手塚治虫「火の鳥」展のプロローグ「火の鳥・輪廻シアター」 ©Tezuka Productions

 第1章「生命のセンス・オブ・ワンダー」では、手塚が『火の鳥』を発想した原点を探るため、イーゴリ・ストラヴィンスキーによるバレエ『火の鳥』や、アニメ『イワンと仔馬』などが紹介される。

 加えて、幼少期より虫が好きだった手塚にシンパシーを感じているという福岡は、手塚が少年期に描いた蝶の絵とともに、描かれた蝶と同種の標本を展示。手塚の高い画力を示すとともに、自然への畏敬の念の存在を可視化した。

展示風景より、第1章「生命のセンス・オブ・ワンダー」 ©Tezuka Productions

 加えて第1章では、過去と未来を自在に行き来する『火の鳥』の物語の時系列を年表で整理。その壮大なスケールを俯瞰して感じることができるはずだ。

 第2章「読む!永遠の生命の物語」は、本展の中核を成す章となっている。
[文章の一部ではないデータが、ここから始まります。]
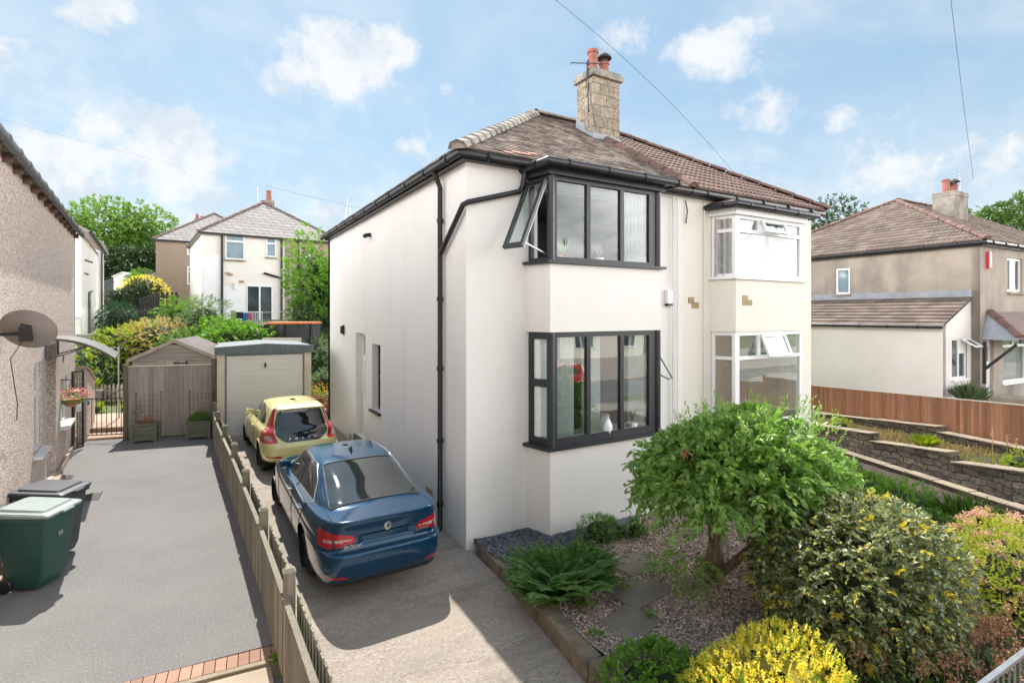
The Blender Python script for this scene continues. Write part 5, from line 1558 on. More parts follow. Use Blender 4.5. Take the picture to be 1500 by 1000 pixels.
# ================================================================== the houses up the hill
def box_house(frame_c, rot, label, Wd, Dp, z0, ez, rise, wallm, roofm, rdir='hip', name='house', ov=.25, side_m=None):
    h = thing(name, label, 'house', (frame_c[0], frame_c[1], 0), R(rot))
    mb = MB(); mb.box(0, 0, z0, Wd, Dp, ez); mb.build('wall', wallm, h)
    mb = MB()
    r_ = min(Wd, Dp) / 2 + ov
    A = [(-ov, -ov, ez), (Wd + ov, -ov, ez), (Wd + ov, Dp + ov, ez), (-ov, Dp + ov, ez)]
    if Wd >= Dp: B = [(-ov + r_, Dp / 2, ez + rise), (Wd + ov - r_, Dp / 2, ez + rise)]
    else: B = [(Wd / 2, -ov + r_, ez + rise), (Wd / 2, Dp + ov - r_, ez + rise)]
    if Wd >= Dp:
        mb.face([A[0], A[1], B[1], B[0]]); mb.face([A[1], A[2], B[1]]); mb.face([A[2], A[3], B[0], B[1]]); mb.face([A[3], A[0], B[0]])
    else:
        mb.face([A[0], A[1], B[0]]); mb.face([A[1], A[2], B[1], B[0]]); mb.face([A[2], A[3], B[1]]); mb.face([A[3], A[0], B[0], B[1]])
    mb.face(A[::-1])
    rf = mb.build('roof', roofm, h)
    mb = MB(); mb.box(-ov + .05, -ov + .05, ez - .12, Wd + ov - .05, Dp + ov - .05, ez - .015); mb.build('gutter', m_blackpl, h)
    for a in (A[0], A[1]):
        b_ = B[0] if a is A[0] or Wd < Dp else B[1]
        ridge('hip_tile', (a[0], a[1], a[2] + .01), (b_[0], b_[1], b_[2] + .02), .10, 18, m_ridge_b, rf)
    ridge('ridge_tile', (*B[0][:2], B[0][2] + .05), (*B[1][:2], B[1][2] + .05), .14, 6, m_ridge_b, rf)
    return h, rf


def m_tiled(name, c1, c2):
    m = stone_mat(name, c1, c2, tuple(x * .6 for x in c1), .5, .26, msize=.03, bump=.4); return m


m_roof_pair = m_tiled('far_roof_tile', (.27, .245, .235), (.35, .32, .305))
cB = at(296, 338, 33)
BF = Fr((cB.x, cB.y, 0), 5)
bh, brf = box_house((cB.x, cB.y), 5, 'cream house up the hill with patio doors and hipped tiled roof', 8.6, 9.0, 2.4, 8.62, 3.1, m_render_far, m_roof_pair)
def bwin(px0, py0, px1, py1, label=None, panes=None, fm=m_upvc, gm=m_glass_b, name='window', th=.09):
    x0, z1 = BF.fx(px0, py0); x1, z0 = BF.fx(px1, py1)
    window(bh, (0, -.06, 0), (1, 0, 0), (0, -1, 0), x0, z0, x1, z1, [(x0 + a * (x1 - x0) + .0, z0 + b * (z1 - z0), x0 + c * (x1 - x0), z0 + d * (z1 - z0)) for a, b, c, d in panes], fm, gm, name=name, sill=(.1, .08, m_cope) if name == 'window' else None)
bwin(330, 343, 358, 381, panes=[(.06, .05, .94, .70), (.06, .77, .94, .95)])
bwin(390, 348, 404, 377, panes=[(.1, .06, .9, .66), (.1, .74, .9, .94)])
bwin(361, 417, 399, 475, panes=[(.04, .03, .47, .96), (.53, .03, .96, .96)], gm=m_glass_d, name='patio_door')
bwin(438, 350, 454, 378, panes=[(.1, .06, .9, .94)])
x0, zz = BF.fx(299, 378); x1, z1_ = BF.fx(326, 480)
mb = MB(); mb.box(.02, -.03, 2.4, BF.fx(325, 400)[0], .02, BF.fx(325, 374)[1]); mb.box(BF.fx(326, 400)[0], -.03, 2.4, BF.fx(360, 400)[0], .02, BF.fx(340, 419)[1]); mb.build('white_paint_patch', m_white_far, bh)
xb = BF.fx(414, 340)[0]
mb = MB(); mb.box(xb + .15, -.03, 2.4, 8.58, .02, 8.5); mb.build('bare_wall_half', m_dash_b, bh)
mb = MB()
for p_ in (325, 412, 437):
    x_ = BF.fx(p_, 340)[0]; mb.tube([(x_, -.1, 8.5), (x_, -.1, 2.6)], .07, 6)
xa, za = BF.fx(386, 400); mb.tube([(xa, -.1, za), (BF.fx(411, 407)[0], -.1, BF.fx(411, 407)[1])], .07, 6)
mb.build('downpipe', m_blackpl, bh)
for (p_, q_) in ((333, 400), (337, 402), (353, 412)):
    mb = MB(); x_, z_ = BF.fx(p_, q_); mb.box(x_ - .1, -.05, z_ - .08, x_ + .16, .0, z_ + .06); mb.build('stone_patch', m_stonepatch, bh)
x_, z_ = BF.fx(345, 419); mb = MB(); mb.box(x_ - .08, -.16, z_ - .2, x_ + .08, -.02, z_ + .2); mb.build('wall_lamp', m_upvc, bh)
cx_, cz_ = BF.fx(391, 283, 4.5)
mb = MB(); mb.box(cx_ - .1, 4.4, 11.5, cx_ + .5, 4.9, 12.0)
cc = mb.build('chimney', m_chim_r, brf); mb = MB(); mb.lathe([(.2, 11.9), (.17, 12.6), (.2, 12.7)], (cx_ + .15, 4.65, 0), 10); mb.build('chimney_pot', m_pot, cc)
mb = MB(); mb.tube([(cx_ - .6, 4.6, 11.5), (cx_ - .6, 4.6, 12.9)], .02, 5); mb.build('aerial', m_galv, brf)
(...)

『火の鳥』の「黎明編」から「太陽編」までの主要12編を、各編ごとに取り上げていく。いずれの編も多くの直筆原稿が展示されており、その数は約400点にも及ぶ。

 本章では各編を直筆原稿を展示しながら紹介するとともに、「福岡伸一の深読み!」と名打たれたパネル展示がある。このパネルで福岡は、手塚が参照したと思われる当時の研究と最新研究の比較を行ったり、福岡ならではの学術的な視点に立った物語分析を提示している。

 例えば「黎明編」であれば、舞台となっている邪馬台国がどこにあったのか、手塚が本作を書いた当時の歴史研究を、現代の研究を参照しつつ、福岡ならではの視点で語る。

展示風景より、第2章「読む!永遠の生命の物語」 ©Tezuka Productions

 また「未来編」について福岡は、現代のAI社会に深い視座を与えるものと指摘。手塚の時代はまだマンガの中の世界であったAI社会が、2025年現在は現実のものとなっていることを踏まえ、そこから学ぶべきことを分析する。

 奈良時代を舞台にした「鳳凰編」は、福岡が初めて読んだ『火の鳥』だったという。エリートの武士と、異形の野生児が鬼瓦を競作する芸術家のドラマティックな物語を、福岡は15世紀のイタリア・フィレンツェのサン・ジョヴァンニ洗礼堂の門扉のレリーフ制作をめぐる、ロレンツォ・ギベルティとフィリッポ・ブルネレスキのコンペティションになぞらえて分析している。

展示風景より、第2章「読む!永遠の生命の物語」 ©Tezuka Productions

 ほかにも福岡は、「生命編」について、クローンにまつわる倫理についての手塚のメッセージを読み取っている。クローンが内包する「コピー元」と「コピー」という関係が必然的に生む支配構造は、現代においても重要な問いといえるだろう。

 最後となる第3章「未来を読み解く」では、未完に終わった『火の鳥』の完結がどのようなものだったのかに福岡が迫る。加えて、ここでは美術家・横尾忠則が福岡と『火の鳥』について語り合う対談映像を上映するとともに、作品《火の鳥》も展示する。

展示風景より、第3章「未来を読み解く」 ©Tezuka Productions

 誰もが知る名作『火の鳥』の作中に込められたメッセージを、福岡の案内とともに読み解こうとする本展。既読の人にも、本展で作品に初めて出会うひとにも、新たな視点を与えてくれる展覧会といえるだろう。